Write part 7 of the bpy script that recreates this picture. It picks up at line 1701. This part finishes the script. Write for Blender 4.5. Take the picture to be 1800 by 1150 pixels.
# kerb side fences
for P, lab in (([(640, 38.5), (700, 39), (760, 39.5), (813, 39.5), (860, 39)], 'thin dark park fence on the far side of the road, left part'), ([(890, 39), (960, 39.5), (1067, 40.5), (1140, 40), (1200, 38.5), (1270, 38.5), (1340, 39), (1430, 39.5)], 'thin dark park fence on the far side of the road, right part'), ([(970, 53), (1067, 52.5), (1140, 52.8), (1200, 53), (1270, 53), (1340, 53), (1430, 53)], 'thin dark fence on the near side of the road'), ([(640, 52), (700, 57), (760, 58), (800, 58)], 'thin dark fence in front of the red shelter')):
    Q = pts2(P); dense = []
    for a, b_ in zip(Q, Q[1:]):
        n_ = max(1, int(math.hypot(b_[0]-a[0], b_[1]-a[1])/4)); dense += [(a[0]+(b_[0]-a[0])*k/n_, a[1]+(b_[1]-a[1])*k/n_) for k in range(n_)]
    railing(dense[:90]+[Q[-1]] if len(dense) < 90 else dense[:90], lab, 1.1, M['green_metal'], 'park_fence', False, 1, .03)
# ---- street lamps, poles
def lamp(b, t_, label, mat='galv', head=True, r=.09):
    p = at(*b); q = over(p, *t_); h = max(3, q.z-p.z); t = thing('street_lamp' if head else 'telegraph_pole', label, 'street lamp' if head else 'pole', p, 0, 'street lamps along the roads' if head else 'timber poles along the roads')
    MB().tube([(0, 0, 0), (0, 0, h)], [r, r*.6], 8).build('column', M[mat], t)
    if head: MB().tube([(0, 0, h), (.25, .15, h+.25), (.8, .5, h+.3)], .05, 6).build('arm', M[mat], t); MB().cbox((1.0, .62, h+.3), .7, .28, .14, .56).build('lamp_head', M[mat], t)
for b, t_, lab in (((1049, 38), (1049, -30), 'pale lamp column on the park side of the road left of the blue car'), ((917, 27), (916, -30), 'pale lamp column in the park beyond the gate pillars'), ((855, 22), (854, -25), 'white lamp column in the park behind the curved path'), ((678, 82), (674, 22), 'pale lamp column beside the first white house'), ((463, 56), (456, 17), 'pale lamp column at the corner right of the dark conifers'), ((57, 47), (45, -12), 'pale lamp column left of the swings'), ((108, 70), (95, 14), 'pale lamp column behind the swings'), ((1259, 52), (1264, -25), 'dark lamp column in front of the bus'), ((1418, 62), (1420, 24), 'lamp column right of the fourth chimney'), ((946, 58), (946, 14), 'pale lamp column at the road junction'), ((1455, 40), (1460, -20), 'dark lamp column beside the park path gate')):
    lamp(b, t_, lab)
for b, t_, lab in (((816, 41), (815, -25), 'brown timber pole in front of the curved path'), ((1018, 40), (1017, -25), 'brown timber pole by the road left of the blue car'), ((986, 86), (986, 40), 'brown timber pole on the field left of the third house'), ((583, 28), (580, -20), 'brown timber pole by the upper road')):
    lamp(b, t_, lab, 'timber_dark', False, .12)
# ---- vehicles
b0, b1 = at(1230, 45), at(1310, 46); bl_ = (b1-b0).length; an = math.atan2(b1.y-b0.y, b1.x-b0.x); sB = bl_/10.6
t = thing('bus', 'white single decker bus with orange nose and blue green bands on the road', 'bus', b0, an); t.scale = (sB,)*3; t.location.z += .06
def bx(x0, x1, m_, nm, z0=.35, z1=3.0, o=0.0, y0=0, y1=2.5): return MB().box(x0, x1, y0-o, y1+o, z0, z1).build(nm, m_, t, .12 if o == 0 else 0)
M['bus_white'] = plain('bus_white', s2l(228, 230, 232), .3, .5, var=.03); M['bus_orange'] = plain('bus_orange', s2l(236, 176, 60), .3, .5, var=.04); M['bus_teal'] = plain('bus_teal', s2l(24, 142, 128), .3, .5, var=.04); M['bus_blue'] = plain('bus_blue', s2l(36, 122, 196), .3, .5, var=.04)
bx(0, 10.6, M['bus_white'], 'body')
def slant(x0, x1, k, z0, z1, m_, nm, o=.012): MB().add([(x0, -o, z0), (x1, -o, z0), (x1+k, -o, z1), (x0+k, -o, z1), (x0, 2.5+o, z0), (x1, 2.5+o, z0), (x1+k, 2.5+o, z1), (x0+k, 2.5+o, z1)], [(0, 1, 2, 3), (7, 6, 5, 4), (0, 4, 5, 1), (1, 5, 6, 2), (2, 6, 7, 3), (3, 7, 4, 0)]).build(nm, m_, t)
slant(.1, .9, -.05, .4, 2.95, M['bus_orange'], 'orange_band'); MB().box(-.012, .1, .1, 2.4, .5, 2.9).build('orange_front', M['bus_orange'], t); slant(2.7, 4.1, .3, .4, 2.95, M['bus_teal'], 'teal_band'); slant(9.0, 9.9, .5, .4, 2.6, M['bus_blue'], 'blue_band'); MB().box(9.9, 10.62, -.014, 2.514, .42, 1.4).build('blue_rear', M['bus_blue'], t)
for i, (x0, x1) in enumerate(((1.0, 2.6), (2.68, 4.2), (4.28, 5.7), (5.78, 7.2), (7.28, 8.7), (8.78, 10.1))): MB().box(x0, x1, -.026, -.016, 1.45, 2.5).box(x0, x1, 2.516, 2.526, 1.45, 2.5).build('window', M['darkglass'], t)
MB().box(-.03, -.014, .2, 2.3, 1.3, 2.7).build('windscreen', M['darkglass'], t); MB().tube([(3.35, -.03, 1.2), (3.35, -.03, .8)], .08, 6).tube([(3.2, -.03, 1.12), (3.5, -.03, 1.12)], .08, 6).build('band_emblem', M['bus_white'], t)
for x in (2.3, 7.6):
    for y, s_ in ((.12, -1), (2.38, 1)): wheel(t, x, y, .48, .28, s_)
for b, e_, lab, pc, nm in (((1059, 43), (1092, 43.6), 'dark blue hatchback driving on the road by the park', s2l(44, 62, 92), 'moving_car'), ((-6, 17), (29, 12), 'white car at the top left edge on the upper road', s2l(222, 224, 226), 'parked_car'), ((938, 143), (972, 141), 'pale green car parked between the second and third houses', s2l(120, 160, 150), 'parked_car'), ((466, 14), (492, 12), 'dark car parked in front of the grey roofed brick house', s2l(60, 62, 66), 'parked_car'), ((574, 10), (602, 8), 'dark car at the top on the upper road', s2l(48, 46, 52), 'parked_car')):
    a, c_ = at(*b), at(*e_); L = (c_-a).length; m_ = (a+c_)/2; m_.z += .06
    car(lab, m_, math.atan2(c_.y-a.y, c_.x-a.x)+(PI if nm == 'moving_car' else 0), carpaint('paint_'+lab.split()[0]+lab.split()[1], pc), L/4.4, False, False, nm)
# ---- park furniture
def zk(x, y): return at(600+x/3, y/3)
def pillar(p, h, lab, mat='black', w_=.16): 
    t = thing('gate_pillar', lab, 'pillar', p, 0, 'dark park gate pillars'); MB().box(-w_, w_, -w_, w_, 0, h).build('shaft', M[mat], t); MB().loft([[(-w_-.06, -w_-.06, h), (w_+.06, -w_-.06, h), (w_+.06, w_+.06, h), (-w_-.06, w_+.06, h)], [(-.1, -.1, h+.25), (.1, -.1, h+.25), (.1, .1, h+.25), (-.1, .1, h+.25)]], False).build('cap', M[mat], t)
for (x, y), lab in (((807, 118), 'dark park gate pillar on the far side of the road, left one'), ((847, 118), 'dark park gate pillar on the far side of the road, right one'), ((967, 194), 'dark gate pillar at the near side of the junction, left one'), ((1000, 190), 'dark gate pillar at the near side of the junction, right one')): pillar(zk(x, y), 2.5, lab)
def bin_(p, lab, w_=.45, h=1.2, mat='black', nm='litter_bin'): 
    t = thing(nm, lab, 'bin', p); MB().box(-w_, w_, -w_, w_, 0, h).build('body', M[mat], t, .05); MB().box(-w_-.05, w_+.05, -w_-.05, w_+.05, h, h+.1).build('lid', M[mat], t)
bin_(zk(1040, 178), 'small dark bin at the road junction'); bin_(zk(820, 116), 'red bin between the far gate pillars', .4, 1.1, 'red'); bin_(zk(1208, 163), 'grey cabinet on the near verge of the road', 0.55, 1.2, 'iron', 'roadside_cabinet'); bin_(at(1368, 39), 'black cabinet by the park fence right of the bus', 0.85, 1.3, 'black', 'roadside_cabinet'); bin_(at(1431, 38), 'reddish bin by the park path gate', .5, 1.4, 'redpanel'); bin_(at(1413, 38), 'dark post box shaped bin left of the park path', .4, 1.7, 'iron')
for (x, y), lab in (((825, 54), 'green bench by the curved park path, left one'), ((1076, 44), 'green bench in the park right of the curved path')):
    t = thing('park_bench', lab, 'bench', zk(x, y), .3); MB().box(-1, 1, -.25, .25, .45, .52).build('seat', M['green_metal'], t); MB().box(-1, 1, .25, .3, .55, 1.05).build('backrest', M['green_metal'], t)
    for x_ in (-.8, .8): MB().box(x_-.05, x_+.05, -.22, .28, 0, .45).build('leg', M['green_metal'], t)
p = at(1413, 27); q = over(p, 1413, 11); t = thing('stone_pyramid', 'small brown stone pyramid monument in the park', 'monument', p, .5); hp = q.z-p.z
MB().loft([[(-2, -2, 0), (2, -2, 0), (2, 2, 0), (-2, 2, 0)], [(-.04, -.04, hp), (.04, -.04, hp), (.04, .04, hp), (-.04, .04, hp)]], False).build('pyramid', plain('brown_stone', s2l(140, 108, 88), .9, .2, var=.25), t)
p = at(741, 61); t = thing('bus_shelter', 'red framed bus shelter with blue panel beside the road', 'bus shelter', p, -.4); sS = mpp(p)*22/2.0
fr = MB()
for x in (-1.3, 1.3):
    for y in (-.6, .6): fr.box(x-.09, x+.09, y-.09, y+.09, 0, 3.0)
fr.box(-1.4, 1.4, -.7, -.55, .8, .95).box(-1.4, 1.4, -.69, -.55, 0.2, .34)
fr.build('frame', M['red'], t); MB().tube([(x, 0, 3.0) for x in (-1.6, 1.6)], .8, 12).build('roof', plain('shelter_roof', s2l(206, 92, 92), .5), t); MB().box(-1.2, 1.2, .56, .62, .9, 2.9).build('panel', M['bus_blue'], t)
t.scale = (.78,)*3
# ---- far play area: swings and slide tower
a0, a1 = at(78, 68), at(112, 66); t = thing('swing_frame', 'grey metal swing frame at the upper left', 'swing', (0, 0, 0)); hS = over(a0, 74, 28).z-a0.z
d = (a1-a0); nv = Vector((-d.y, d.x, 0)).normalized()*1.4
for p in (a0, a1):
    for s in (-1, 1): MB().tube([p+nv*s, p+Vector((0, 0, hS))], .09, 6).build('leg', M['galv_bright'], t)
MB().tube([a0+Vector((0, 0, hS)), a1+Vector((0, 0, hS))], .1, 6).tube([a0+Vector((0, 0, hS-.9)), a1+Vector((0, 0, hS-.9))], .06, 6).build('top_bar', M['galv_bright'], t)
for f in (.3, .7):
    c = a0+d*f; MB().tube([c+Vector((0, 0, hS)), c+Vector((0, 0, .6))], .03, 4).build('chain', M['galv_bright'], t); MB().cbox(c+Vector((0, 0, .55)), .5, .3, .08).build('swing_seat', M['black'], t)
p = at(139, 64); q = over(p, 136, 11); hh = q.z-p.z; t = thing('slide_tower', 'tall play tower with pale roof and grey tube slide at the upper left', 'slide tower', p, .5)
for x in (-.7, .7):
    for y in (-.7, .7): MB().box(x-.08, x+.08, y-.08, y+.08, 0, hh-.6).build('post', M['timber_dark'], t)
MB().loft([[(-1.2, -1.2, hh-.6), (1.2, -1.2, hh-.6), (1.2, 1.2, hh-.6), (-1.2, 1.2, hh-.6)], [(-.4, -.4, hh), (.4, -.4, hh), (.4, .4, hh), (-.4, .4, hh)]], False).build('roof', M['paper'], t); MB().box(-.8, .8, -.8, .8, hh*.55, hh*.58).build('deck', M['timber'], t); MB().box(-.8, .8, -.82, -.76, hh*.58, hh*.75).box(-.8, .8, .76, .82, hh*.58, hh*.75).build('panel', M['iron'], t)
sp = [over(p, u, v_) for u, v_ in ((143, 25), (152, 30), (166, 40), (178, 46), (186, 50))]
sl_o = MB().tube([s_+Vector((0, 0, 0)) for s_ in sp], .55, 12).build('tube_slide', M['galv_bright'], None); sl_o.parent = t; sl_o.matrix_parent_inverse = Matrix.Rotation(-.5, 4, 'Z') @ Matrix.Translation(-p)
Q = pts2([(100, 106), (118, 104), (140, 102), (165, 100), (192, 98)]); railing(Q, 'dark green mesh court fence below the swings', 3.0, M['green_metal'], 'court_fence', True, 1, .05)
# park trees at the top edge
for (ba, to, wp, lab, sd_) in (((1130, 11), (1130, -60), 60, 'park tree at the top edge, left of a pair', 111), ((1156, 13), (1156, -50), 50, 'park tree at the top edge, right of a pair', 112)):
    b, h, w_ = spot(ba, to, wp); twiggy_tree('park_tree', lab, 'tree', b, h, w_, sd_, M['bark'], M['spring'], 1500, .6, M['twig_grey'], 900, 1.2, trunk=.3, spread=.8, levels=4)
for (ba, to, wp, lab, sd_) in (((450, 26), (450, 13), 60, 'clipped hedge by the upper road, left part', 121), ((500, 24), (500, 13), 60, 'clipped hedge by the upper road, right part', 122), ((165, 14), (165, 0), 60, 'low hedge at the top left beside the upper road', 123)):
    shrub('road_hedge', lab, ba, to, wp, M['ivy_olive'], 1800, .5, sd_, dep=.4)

+++

**WHAT TO WORK ON:** Work out how many lines of the listing above include "part". Answer with the number and nothing more.

**SOLUTION TO THIS TASK:** 3